Dessa forma, mesmo que os livros que ele traduza não revelem necessariamente sua personalidade, eles carregam um pouco de seu universo afetivo, o universo que interessa poeticamente a ele. Além disso, compreende que a poética vai além do conteúdo de um texto, estando impressa também em sua forma. “Eu gosto de pensar que fiz uma tradução poética do Burton, pois para mim a tradução tem um caráter poético independente da obra”.
Gontijo é também autor do livro de poesias “Brasa Enganosa”, um marco do seu retorno à produção autoral. Retorno, pois ele escrevia poemas quando adolescente. Estes, porém, não escaparam do seu auto criticismo e foram todos para o lixo. Abandonou a poesia ao entrar no curso de Letras. “Eu vi que o que eu estava escrevendo não era bom e passei a me dedicar mais à tradução. Ela supria minha necessidade de produzir poesia porque eu podia, pela tradução, fazer poesia com o poema dos outros”.
Flores tem em sua bagagem cultural nomes que vão de Horácio até João Cabral de Melo Neto. Além disso, é leitor assíduo de Leminski, uma de suas referências. Mas mesmo com tantos nomes de peso e leituras densas no seu “currículo”, ele gosta de destacar que as leituras mais leves como quadrinhos e literatura mais “água com açúcar”, em suas palavras, tiveram importância em sua formação. Aos 17 anos, no entanto, desenvolveu uma postura mais séria em relação à literatura após ler “Uma Estadia no Inferno” e as “Iluminaçãoes”, de Rimbaud.
“Eu não sabia francês, mas ficava lá com uma edição bilíngue me debatendo com aquilo ali sem entender bem, querendo já meio que conferir o original. Acho que aí já começa um pouco minha vontade pela tradução”, relembra.
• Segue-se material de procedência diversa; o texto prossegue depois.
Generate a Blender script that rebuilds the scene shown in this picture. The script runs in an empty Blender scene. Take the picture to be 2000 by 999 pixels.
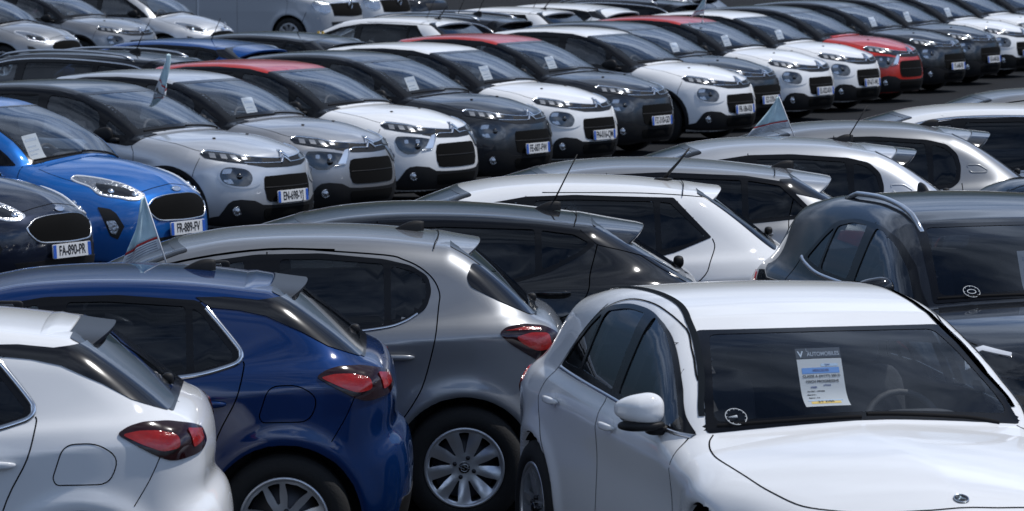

Ainda sobre seu lado escritor, Gontijo diz já ter se aventurado com a prosa, mas que não conseguiria, pelo menos por enquanto, escrever um romance. Seu jeito tranquilo de falar e a maneira poética e fluída com a qual escreve a vida se descompassam com a disciplina mais rígida de se escrever um romance. Gontijo escritor não gosta de amarras, nem da produção contínua, disciplinar. Essa parte ele deixa para o Gontijo paleontólogo.